C I think it’s important to have staff that care about what they’re doing and want to make opportunities for the young peoples. Because if you get a worker that comes in and just comes in, does what they need to do and leaves and gets a pay check - that’s not helping anybody, because it shows when you know … when you see somebody that doesn’t really want to be there … but staff that care and it doesn’t matter how much abuse you give them - they keep coming back because they care about what they’re doing.

T I like having different faces every day, because like in foster care you’ve got like a foster Mum and a foster Dad, or like a foster Mum or a foster Dad - and you’re just like … you see the same face every day. And it’s like if they’ve already made up their judgement of you, then like that’s it every day. But like being in the residential it’s like - there’s always different like workers in every day - so there’s always a change of face and there’s always like somebody that will maybe understand like that situation better than others. So you’ve always got like somebody to talk to and help you.

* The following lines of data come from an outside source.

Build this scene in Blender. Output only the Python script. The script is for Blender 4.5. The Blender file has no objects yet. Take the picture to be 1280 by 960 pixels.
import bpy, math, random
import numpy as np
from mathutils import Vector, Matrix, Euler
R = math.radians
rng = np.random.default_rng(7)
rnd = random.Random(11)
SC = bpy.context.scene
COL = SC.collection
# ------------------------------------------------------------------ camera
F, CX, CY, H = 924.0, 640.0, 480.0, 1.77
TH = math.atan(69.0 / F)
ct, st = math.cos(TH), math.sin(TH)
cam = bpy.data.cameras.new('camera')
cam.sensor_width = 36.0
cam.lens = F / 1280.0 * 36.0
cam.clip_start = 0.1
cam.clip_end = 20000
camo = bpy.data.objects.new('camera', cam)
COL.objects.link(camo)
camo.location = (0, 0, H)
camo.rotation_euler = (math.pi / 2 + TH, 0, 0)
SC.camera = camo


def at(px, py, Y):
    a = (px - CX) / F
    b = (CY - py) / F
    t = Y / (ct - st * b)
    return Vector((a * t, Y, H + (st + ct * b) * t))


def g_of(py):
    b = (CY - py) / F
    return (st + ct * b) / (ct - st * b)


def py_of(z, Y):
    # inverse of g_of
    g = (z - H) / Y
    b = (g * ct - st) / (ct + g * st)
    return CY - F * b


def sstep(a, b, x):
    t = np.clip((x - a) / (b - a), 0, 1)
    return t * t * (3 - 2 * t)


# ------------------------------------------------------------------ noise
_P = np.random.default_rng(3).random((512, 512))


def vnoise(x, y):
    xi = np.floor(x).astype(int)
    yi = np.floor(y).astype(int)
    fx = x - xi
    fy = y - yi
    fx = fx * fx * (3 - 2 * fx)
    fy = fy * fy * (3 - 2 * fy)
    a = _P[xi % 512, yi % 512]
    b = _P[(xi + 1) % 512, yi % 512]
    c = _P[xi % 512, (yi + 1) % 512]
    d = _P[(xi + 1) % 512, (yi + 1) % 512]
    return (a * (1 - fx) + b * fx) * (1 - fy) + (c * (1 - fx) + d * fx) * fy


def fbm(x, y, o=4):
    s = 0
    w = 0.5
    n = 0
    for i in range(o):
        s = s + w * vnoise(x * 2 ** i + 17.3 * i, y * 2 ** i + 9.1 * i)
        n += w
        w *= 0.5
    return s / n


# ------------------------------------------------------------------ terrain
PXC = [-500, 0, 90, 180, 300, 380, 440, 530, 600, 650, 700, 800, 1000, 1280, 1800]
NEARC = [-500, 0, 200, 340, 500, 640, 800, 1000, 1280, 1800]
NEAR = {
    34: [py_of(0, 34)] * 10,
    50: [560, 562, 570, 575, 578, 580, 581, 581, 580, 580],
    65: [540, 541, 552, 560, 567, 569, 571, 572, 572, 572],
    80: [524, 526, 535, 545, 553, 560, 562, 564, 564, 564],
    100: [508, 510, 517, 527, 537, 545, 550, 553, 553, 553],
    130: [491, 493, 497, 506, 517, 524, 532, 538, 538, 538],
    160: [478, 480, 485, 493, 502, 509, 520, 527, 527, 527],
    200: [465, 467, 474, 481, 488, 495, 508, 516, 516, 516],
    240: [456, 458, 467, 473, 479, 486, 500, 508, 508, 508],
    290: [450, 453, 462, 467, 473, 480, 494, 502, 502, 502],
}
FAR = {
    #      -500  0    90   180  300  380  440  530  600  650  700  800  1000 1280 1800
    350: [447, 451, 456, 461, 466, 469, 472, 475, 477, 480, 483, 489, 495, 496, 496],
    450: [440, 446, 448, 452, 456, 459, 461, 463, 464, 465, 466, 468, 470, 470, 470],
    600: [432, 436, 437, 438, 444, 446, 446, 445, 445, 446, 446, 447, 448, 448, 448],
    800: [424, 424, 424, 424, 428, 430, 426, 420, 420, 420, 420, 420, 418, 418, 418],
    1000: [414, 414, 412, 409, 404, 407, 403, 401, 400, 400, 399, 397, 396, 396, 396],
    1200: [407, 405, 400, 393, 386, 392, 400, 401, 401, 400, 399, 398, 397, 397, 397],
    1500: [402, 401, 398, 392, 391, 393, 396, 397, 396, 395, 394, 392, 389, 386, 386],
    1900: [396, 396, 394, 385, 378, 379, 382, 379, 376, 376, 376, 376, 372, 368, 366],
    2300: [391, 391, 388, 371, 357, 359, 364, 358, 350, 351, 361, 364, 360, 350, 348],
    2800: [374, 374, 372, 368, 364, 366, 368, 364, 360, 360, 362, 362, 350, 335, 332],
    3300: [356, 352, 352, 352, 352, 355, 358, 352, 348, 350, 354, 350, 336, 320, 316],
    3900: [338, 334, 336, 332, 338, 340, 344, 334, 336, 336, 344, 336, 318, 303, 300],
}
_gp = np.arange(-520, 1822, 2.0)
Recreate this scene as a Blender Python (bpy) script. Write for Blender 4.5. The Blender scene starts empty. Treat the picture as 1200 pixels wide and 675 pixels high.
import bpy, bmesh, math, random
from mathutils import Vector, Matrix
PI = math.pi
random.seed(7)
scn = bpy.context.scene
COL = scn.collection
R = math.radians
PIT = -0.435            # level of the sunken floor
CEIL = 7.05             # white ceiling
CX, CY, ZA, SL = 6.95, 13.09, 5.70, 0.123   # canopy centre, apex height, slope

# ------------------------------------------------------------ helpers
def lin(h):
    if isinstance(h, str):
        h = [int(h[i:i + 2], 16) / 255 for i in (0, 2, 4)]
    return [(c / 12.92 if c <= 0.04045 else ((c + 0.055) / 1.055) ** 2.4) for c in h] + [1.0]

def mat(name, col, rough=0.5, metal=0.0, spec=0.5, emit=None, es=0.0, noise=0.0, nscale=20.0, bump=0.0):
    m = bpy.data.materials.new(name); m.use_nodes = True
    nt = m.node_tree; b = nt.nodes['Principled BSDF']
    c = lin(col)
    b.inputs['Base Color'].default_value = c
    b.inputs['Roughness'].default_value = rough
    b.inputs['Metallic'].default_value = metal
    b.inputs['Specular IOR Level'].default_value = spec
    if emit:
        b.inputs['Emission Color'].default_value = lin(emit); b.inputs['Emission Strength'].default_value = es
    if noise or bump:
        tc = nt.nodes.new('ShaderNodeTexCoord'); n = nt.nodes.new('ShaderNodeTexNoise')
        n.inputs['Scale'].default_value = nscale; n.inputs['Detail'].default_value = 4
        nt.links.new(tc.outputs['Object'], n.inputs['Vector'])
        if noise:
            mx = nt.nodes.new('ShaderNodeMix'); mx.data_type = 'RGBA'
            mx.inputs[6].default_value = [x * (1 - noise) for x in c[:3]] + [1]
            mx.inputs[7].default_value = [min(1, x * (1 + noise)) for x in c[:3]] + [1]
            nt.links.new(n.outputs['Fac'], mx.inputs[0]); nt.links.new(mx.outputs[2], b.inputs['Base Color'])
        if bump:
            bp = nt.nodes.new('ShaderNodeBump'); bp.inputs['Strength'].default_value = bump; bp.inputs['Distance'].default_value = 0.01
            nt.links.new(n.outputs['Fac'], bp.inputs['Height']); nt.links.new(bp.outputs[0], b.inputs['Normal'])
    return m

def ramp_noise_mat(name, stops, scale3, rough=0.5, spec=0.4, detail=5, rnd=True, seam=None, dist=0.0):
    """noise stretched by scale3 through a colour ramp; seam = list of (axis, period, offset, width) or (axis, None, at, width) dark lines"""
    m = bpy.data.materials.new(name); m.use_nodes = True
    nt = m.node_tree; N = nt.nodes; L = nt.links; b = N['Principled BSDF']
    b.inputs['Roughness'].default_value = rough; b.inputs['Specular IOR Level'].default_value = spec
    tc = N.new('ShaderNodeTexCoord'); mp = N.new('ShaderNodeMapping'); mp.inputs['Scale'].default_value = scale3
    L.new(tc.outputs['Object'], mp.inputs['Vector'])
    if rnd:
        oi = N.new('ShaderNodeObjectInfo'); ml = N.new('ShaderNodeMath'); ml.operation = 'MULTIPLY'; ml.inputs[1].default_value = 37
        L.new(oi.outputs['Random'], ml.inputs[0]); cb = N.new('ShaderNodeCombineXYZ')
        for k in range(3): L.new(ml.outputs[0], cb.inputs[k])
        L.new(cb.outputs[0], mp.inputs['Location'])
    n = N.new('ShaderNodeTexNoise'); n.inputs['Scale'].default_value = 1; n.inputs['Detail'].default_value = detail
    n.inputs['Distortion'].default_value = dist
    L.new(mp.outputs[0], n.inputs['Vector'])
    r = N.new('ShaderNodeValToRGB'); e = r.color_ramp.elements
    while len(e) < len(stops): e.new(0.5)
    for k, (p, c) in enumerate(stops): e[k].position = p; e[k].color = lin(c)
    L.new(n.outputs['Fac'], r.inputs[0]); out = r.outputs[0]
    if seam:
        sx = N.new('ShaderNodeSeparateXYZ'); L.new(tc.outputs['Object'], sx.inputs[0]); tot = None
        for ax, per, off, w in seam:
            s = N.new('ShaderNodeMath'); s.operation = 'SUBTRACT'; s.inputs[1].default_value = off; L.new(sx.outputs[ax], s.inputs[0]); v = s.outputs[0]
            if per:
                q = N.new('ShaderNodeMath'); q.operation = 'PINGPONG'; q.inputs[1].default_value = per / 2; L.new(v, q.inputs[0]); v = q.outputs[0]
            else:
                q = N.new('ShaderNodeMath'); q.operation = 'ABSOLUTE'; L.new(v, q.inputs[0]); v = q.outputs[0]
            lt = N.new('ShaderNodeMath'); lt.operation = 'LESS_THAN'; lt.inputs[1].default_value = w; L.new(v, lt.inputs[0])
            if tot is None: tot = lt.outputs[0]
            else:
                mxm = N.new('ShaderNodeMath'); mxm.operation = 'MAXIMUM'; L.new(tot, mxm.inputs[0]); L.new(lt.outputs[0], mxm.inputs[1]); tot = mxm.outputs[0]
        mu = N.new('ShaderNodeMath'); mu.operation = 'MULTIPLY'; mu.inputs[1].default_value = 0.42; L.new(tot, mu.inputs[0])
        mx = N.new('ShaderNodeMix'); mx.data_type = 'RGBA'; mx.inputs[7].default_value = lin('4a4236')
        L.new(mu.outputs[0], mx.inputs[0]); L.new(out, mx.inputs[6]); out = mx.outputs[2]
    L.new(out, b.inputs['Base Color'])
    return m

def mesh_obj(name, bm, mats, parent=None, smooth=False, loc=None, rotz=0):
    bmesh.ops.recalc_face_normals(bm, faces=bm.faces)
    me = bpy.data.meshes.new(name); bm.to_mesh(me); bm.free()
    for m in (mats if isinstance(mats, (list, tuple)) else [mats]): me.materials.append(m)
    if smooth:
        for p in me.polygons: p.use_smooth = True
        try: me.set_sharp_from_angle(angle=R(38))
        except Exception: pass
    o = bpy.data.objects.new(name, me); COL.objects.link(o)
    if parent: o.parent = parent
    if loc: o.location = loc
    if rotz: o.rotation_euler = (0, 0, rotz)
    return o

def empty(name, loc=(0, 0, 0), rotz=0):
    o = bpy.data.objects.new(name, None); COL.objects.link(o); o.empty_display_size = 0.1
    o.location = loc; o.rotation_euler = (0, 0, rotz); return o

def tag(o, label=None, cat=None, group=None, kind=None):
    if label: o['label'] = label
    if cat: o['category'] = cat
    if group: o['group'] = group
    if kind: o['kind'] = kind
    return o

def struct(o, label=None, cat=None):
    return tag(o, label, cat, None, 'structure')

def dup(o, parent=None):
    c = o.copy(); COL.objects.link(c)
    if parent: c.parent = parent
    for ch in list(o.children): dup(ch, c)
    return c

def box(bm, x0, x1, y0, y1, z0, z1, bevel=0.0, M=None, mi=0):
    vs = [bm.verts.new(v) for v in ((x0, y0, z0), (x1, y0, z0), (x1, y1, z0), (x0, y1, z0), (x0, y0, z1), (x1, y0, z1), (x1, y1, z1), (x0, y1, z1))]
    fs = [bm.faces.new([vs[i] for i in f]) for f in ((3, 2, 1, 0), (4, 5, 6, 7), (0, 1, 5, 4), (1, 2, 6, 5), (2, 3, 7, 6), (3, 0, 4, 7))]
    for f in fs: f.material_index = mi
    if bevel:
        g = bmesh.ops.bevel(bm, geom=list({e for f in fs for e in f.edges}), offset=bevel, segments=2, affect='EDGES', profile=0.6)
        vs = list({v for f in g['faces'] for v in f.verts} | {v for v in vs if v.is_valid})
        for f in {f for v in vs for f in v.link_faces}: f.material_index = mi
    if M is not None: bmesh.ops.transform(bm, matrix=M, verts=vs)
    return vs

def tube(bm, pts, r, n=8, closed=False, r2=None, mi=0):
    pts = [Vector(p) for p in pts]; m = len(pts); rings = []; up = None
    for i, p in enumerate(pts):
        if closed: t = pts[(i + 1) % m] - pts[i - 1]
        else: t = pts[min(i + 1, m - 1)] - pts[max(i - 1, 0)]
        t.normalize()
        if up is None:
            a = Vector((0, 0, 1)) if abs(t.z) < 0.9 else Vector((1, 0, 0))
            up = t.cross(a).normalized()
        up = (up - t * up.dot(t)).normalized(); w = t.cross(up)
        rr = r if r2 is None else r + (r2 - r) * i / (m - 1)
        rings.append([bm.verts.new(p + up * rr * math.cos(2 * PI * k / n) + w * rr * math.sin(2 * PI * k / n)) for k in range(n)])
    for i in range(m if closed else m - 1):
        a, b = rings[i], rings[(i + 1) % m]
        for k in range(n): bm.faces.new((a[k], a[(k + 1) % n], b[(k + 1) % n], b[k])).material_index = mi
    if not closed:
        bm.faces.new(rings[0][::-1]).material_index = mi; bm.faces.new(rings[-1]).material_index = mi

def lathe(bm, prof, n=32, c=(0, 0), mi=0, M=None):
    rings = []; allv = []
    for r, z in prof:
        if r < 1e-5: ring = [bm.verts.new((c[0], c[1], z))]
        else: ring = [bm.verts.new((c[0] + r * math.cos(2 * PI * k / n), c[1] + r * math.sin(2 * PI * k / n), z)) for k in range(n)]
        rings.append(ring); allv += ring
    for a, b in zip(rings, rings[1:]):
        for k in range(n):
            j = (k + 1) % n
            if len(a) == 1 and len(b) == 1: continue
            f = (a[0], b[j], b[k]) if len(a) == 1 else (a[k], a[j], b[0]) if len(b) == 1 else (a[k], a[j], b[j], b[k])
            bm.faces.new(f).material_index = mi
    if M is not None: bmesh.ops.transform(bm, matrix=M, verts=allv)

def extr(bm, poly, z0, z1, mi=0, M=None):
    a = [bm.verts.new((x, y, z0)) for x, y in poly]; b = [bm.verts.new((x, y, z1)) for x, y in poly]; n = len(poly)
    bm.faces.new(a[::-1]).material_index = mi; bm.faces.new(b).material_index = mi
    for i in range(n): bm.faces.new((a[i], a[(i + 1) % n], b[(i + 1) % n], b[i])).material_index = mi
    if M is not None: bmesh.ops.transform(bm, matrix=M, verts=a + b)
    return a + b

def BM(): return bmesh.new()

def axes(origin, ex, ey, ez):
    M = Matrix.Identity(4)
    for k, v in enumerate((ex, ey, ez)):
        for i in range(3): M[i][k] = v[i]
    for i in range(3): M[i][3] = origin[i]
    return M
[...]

E I think that’s a really important point as well, because quite often people think that residential is the last resort for where kids should go - that they’ve tried, or exhausted all other possibilities. But in actual fact, in my experience, most kids that are in residential do better than they have done when they’ve been in foster care. And it’s for that very reason, because they already have a family - and what they need is support around them to support that family life, and not to replace their family. But to be there as an extension of the family … and having a lot of people do that’s easy.

MD Okay, I think we can leave it there.

E Okay dokey.

G Smashing.

MD Yeah, thank you all so very much for all your input.